THE TOWN FOP.
p. 15 Mrs. Celinda Dresswell. Dresswell was obviously the original name of Friendlove, and Mrs. Behn forgot to alter her MS. at this passage. The same oversight occurs later in the act when Bellmour says ’. must rely on Dresswell’s friendship,’ (p. 20).
p. 18 Glass Coach. Coaches with glasses were a recent invention and very fashionable amongst the courtiers and ladies of the Restoration. De Grammont tells in his Memoirs how he presented a French calash with glasses to the King, and how, after the Queen and the Duchess of York, had publicly appeared in it, a battle royal took place between Lady Castlemaine and Miss Stewart as to which of the two should first be seen therein on a fine day in Hyde Park. The Ultimum Vale of John Carleton (4to, 1663) says, ‘I could wish her coach … made of the new fashion, with glass, very stately, … was come for me.’
p. 20 Tom Dove. A well-known bear so named and exhibited at the Bear Garden. Besides this passage there are four other allusions to him to be found. Dryden’s Epilogue to the King and Queen at the Union of the Two Companies, 1682, has:—
Then for your lacquies …
They roar so loud, you’d think behind the stairs,
Tom Dove, and all the brotherhood of bears.
His prologue to Vanbrugh’s alteration of The Pilgrim (1700) begins:—
How wretched is the fate of those who write!
Brought muzzled to the stage, for fear they bite;
Where, like Tom Dove, they stand the common foe.

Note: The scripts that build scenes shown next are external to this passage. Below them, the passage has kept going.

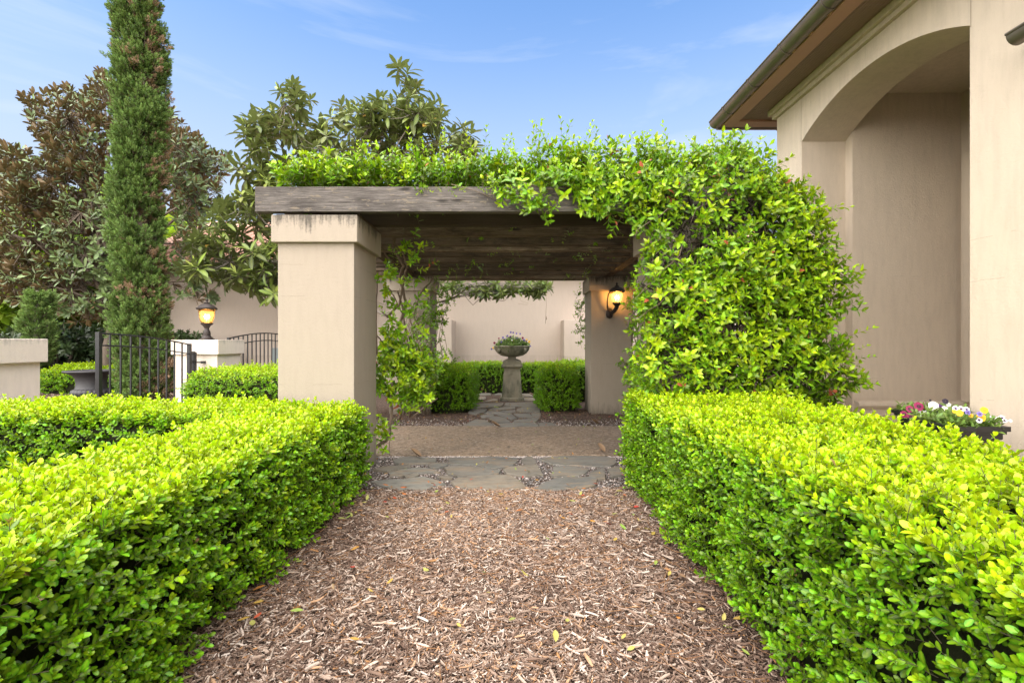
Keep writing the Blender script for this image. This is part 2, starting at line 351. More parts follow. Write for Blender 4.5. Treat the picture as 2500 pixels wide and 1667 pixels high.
_d = nd(_nt, 'ShaderNodeBsdfTranslucent', {'Color': (0.9, 0.75, 0.5, 1)}); _m = nd(_nt, 'ShaderNodeMixShader', {0: 0.10, 1: _t.outputs[0], 2: _d.outputs[0]})
_nt.links.new(nd(_nt, 'ShaderNodeMixShader', {0: nd(_nt, 'ShaderNodeLayerWeight', {'Blend': 0.18}).outputs['Fresnel'], 1: _m.outputs[0], 2: _g.outputs[0]}).outputs[0], _o.inputs[0])
M['bulb'], _nt, _o = newmat('bulb')
_nt.links.new(nd(_nt, 'ShaderNodeEmission', {'Color': (1.0, 0.70, 0.34, 1), 'Strength': 30.0}).outputs[0], _o.inputs[0])
M['cast_stone'], _nt, _o = newmat('cast_stone')
_ps = coords(_nt); _n = noise(_nt, _ps, 9, 6, 0.65); _n2 = noise(_nt, coords(_nt, (1, 1, 0.35)), 6, 5, 0.65)
_c = mixc(_nt, _n, (0.20, 0.175, 0.125), (0.36, 0.325, 0.245))
_c = mixc(_nt, math_(_nt, 'MULTIPLY', ramp(_nt, _n2, [(0.45, (0, 0, 0)), (0.62, (1, 1, 1))]), 0.7), _c, (0.075, 0.085, 0.058))
finish(_nt, _o, _c, 0.9, noise(_nt, _ps, 60, 5, 0.7), 0.5, 0.006, spec=0.2)

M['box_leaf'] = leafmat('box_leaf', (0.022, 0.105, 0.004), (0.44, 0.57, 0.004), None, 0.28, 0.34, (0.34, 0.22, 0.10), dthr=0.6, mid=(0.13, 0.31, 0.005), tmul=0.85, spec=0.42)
M['vine_leaf'] = leafmat('vine_leaf', (0.018, 0.070, 0.004), (0.42, 0.55, 0.006), None, 0.27, 0.34, (0.45, 0.12, 0.06), mid=(0.11, 0.255, 0.007), tmul=0.8, spec=0.42)  # old-leaf end darkened to give the vine painted depth shade
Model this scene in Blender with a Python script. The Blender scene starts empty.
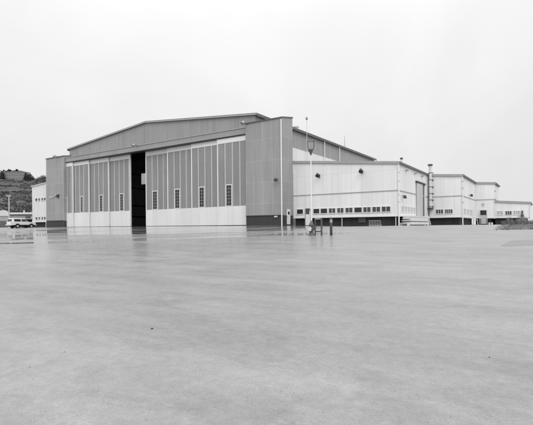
import bpy, bmesh, math, random
from mathutils import Vector, Matrix, noise
random.seed(7)
sc = bpy.context.scene
COL = sc.collection
PI = math.pi
# ------------------------------------------------------------------ frames
# s runs along the hangar front (to the right), t runs back along its side, z = 0 at camera eye height
UX, UY = 0.8338916, -0.55192825
PHI = math.atan2(UY, UX)
OX, OY = -2.8644612, 56.1
EYE = 1.6
def W(s, t, z=0.0):
    return Vector((OX + s*UX - t*UY, OY + s*UY + t*UX, z + EYE))
def ST(x, y):
    dx, dy = x-OX, y-OY
    return dx*UX + dy*UY, -dx*UY + dy*UX
def lerp_tab(x, tab):
    if x <= tab[0][0]: return tab[0][1]
    for (a, b), (c, d) in zip(tab, tab[1:]):
        if x <= c:
            k = (x-a)/(c-a); k = k*k*(3-2*k)
            return b + (d-b)*k
    return tab[-1][1]
def gz(s, t):
    zs = -1.6 + 0.0396*(max(t, -85) + 45.2)
    p = lerp_tab(s, [(-60, .2), (-45, .17), (0, .14), (5, .1), (15, -.1), (24, -.03), (60, -.05)])
    k = .12
    h = max(0.0, min(1.0, .5 + .5*(p-zs)/k))
    return p*(1-h) + zs*h - k*h*(1-h)
# ------------------------------------------------------------------ node helper
class NB:
    def __init__(self, name):
        self.m = bpy.data.materials.new(name); self.m.use_nodes = True
        self.nt = self.m.node_tree; self.n = self.nt.nodes; self.l = self.nt.links
        self.b = self.n['Principled BSDF']
    def put(self, sock, v):
        if isinstance(v, bpy.types.NodeSocket): self.l.new(v, sock)
        elif v is not None: sock.default_value = v
    def math(self, op, a, b=None, c=None, clamp=False):
        x = self.n.new('ShaderNodeMath'); x.operation = op; x.use_clamp = clamp
        self.put(x.inputs[0], a); self.put(x.inputs[1], b); self.put(x.inputs[2], c)
        return x.outputs[0]
    def coord(self, which='Object'):
        return self.n.new('ShaderNodeTexCoord').outputs[which]
    def sep(self, v):
        x = self.n.new('ShaderNodeSeparateXYZ'); self.l.new(v, x.inputs[0]); return x.outputs
    def comb(self, x, y, z):
        c = self.n.new('ShaderNodeCombineXYZ')
        for i, v in enumerate((x, y, z)): self.put(c.inputs[i], v)
        return c.outputs[0]
    def noise(self, vec, scale, detail=3, rough=.55, dist=0):
        x = self.n.new('ShaderNodeTexNoise'); self.l.new(vec, x.inputs['Vector'])
        x.inputs['Scale'].default_value = scale; x.inputs['Detail'].default_value = detail
        x.inputs['Roughness'].default_value = rough; x.inputs['Distortion'].default_value = dist
        return x.outputs['Fac']
    def remap(self, v, a, b, c, d, smooth=False):
        x = self.n.new('ShaderNodeMapRange'); x.clamp = True
        if smooth: x.interpolation_type = 'SMOOTHSTEP'
        self.put(x.inputs[0], v)
        for i, q in enumerate((a, b, c, d)): x.inputs[i+1].default_value = q
        return x.outputs[0]
    def grey(self, v):
        c = self.n.new('ShaderNodeCombineColor')
        for i in range(3): self.put(c.inputs[i], v)
        return c.outputs[0]
    def bump(self, h, strength, dist):
        x = self.n.new('ShaderNodeBump'); x.inputs['Strength'].default_value = strength
        x.inputs['Distance'].default_value = dist; self.l.new(h, x.inputs['Height'])
        self.l.new(x.outputs[0], self.b.inputs['Normal'])
    def done(self, val, rough, spec=.3):
        self.put(self.b.inputs['Base Color'], self.grey(val))
        self.put(self.b.inputs['Roughness'], rough)
        self.b.inputs['Specular IOR Level'].default_value = spec
        return self.m
def plain(name, g, rough=.6, var=.12, scale=1.5, spec=.3, streak=.5):
    b = NB(name); c = b.coord(); o = b.sep(c)
    n1 = b.noise(c, scale)
    n2 = b.noise(b.comb(b.math('MULTIPLY', o[0], 3.0), b.math('MULTIPLY', o[1], 3.0), b.math('MULTIPLY', o[2], .18)), scale, 4)
    v = b.math('ADD', b.math('MULTIPLY', n1, 1-streak), b.math('MULTIPLY', n2, streak))
    v = b.math('MULTIPLY', b.remap(v, .25, .75, 1-var, 1+var), g)
    return b.done(v, rough, spec)
def siding(name, g, pitch, seam_gain, lap, lap_gain, corr=.0, corr_pitch=.2, var=.1, rough=.55, seam_w=.05, stain=.0, lap_off=0.0):
    b = NB(name); c = b.coord(); o = b.sep(c)
    p = b.math('ADD', o[0], o[1])
    v = b.math('ADD', b.math('MULTIPLY', b.noise(b.comb(b.math('MULTIPLY', p, 1.6), 0.0, b.math('MULTIPLY', o[2], .12)), 1.0, 5, .65), .65),
               b.math('MULTIPLY', b.noise(c, .35, 3), .35))
    v = b.remap(v, .28, .72, 1-var, 1+var)
    # every sheet a slightly different tone
    cell = b.n.new('ShaderNodeTexWhiteNoise'); cell.noise_dimensions = '2D'
    b.l.new(b.comb(b.math('FLOOR', b.math('DIVIDE', p, pitch)), b.math('FLOOR', b.math('DIVIDE', b.math('ADD', o[2], lap_off), lap)), 0.0), cell.inputs['Vector'])
    v = b.math('MULTIPLY', v, b.remap(cell.outputs['Value'], 0, 1, .955, 1.04))
    seam = b.math('LESS_THAN', b.math('FRACT', b.math('DIVIDE', p, pitch)), seam_w/pitch)
    v = b.math('MULTIPLY', v, b.math('MULTIPLY_ADD', seam, seam_gain, 1.0))
    lapm = b.math('LESS_THAN', b.math('FRACT', b.math('DIVIDE', b.math('ADD', o[2], lap_off), lap)), .06/lap)
    v = b.math('MULTIPLY', v, b.math('MULTIPLY_ADD', lapm, lap_gain, 1.0))
    if stain:
        sn = b.noise(b.comb(b.math('MULTIPLY', p, 2.3), 7.0, b.math('MULTIPLY', o[2], .07)), 1.0, 6, .75)
        v = b.math('MULTIPLY', v, b.remap(sn, .5, .75, 1.0, 1.0-stain))
    v = b.math('MULTIPLY', v, g)
    if corr:
        hgt = b.math('SINE', b.math('MULTIPLY', p, 2*PI/corr_pitch))
        v = b.math('MULTIPLY', v, b.math('MULTIPLY_ADD', hgt, .03, 1.0))
        b.bump(hgt, .5, corr)
    return b.done(v, rough, .25)
M = {}
M['siding'] = siding('hangar_grey_siding', .32, 1.45, .22, 2.75, .2, .012, .29, .12, stain=.2, seam_w=.075)
M['gable'] = siding('gable_grey_siding', .295, 1.05, .24, 9.0, .0, .012, .3, .11, stain=.16)
M['doorpanel'] = siding('door_grey_sheet', .262, .64, .1, 4.6, .1, .008, .16, .11, stain=.2)
M['batten'] = plain('door_pale_batten', .52, .55, .12)
M['white'] = plain('white_paint', .74, .5, .05, .8)
M['wains'] = siding('white_door_base', .73, 1.25, -.03, 5.0, 0, 0, .2, .045, stain=.06)
M['annex'] = siding('annex_white_sheet', .75, 1.25, -.15, 6.0, -.1, .0, .2, .06, seam_w=.045, stain=.09, lap_off=-.25)
M['annexlow'] = siding('annex_white_lower_sheet', .74, 1.25, -.16, 6.0, 0, .0, .2, .06, seam_w=.045, stain=.12)
M['annexside'] = siding('annex_side_sheet', .70, .42, -.09, 6.0, 0, .0, .2, .06, seam_w=.035, stain=.14)
M['trim'] = plain('grey_trim_paint', .36, .5, .1)
M['fascia'] = plain('grey_fascia', .34, .5, .12)
M['darkfascia'] = plain('dark_roof_edge', .13, .5, .15)
M['roof'] = plain('roof_felt', .13, .8, .2, .6)
M['base'] = siding('dark_painted_base', .052, 1.2, .12, 1.6, .12, 0, .2, .3, .6)
M['found'] = siding('dark_foundation', .04, .6, .25, .45, .2, 0, .2, .35, .8)
M['beam'] = siding('beam_grey', .31, 1.5, .04, 4.0, 0, 0, .2, .07)
M['void'] = plain('interior_dark', .12, .8, .3)
M['glass'] = plain('dark_glass', .018, .12, .4, 1.2, .5)
M['glassmid'] = plain('blind_behind_glass', .06, .2, .5, 1.8, .5)
M['glasspale'] = plain('painted_over_pane', .45, .4, .15, 2)
M['dark'] = plain('dark_metal', .05, .45, .2, 3)
M['mid'] = plain('galvanised_metal', .35, .4, .15, 3)
M['pale'] = plain('pale_metal', .62, .45, .12, 3)
M['bollard'] = plain('grey_bollard_paint', .09, .55, .25, 6)
M['hydrant'] = plain('hydrant_paint', .11, .5, .3, 8)
M['dock'] = plain('whitewashed_planks', .66, .7, .14, 2.5)
M['dooredge'] = plain('pale_sliding_door', .5, .55, .1)
M['carwhite'] = plain('white_car_paint', .75, .25, .03, 1, .5)
M['cardark'] = plain('dark_car_paint', .05, .25, .1, 1, .5)
M['cargrey'] = plain('grey_car_paint', .16, .25, .1, 1, .5)
M['tyre'] = plain('tyre_rubber', .02, .8, .1)
M['chrome'] = plain('dull_chrome', .5, .25, .1, 2, .6)
M['red'] = plain('tail_lamp_lens', .12, .3, .1, 2)
M['wood'] = plain('weathered_pole_wood', .42, .8, .2, 3)
M['shedroof'] = plain('pale_roof_sheet', .6, .6, .06, .5)
M['shedwall'] = plain('shed_grey_wall', .36, .7, .12, .5)
M['barrack'] = plain('barracks_wall', .24, .7, .12, .2)
M['barrackwin'] = plain('boarded_barracks_window', .16, .5, .2, .4)
M['bark'] = plain('bark', .09, .9, .3, 4)
M['stone'] = plain('dark_pebble', .05, .8, .3, 20)
def leafmat(name, g):
    b = NB(name); c = b.coord()
    n = b.noise(c, 1.3, 3)
    w = b.n.new('ShaderNodeObjectInfo').outputs['Random']
    v = b.math('MULTIPLY', b.remap(n, .3, .7, .7, 1.35), b.math('MULTIPLY_ADD', w, .4*g, .8*g))
    return b.done(v, .7, .2)
M['conifer'] = leafmat('dark_foliage', .05)
M['leaf'] = leafmat('shrub_foliage', .19)
M['twig'] = leafmat('dry_twigs', .27)
M['grass'] = leafmat('dry_grass', .16)
M['brush'] = leafmat('hill_brush', .06)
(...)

In Southerne’s The Maid’s Last Prayer (1693) Act ii, II, Granger on receiving an invitation to dinner cries: ‘Zounds! a man had as good be ty’d to a stake and baited like Tom Dove on Easter Monday as be the necessary appurtenance of a great man’s table!’ D’Urfey in the epilogue (spoken by Verbruggen) to Robert Gould’s The Rival Sisters; or, The Violence of Love, produced at Drury Lane in 1696, writes:—
When the dull Crowd, unskilled in these Affairs,
To day wou’d laugh with us, to morrow with the Bears:
Careless which Pastime did most Witty prove,
Or who pleas’d best, Tom Poet, or Tom Dove.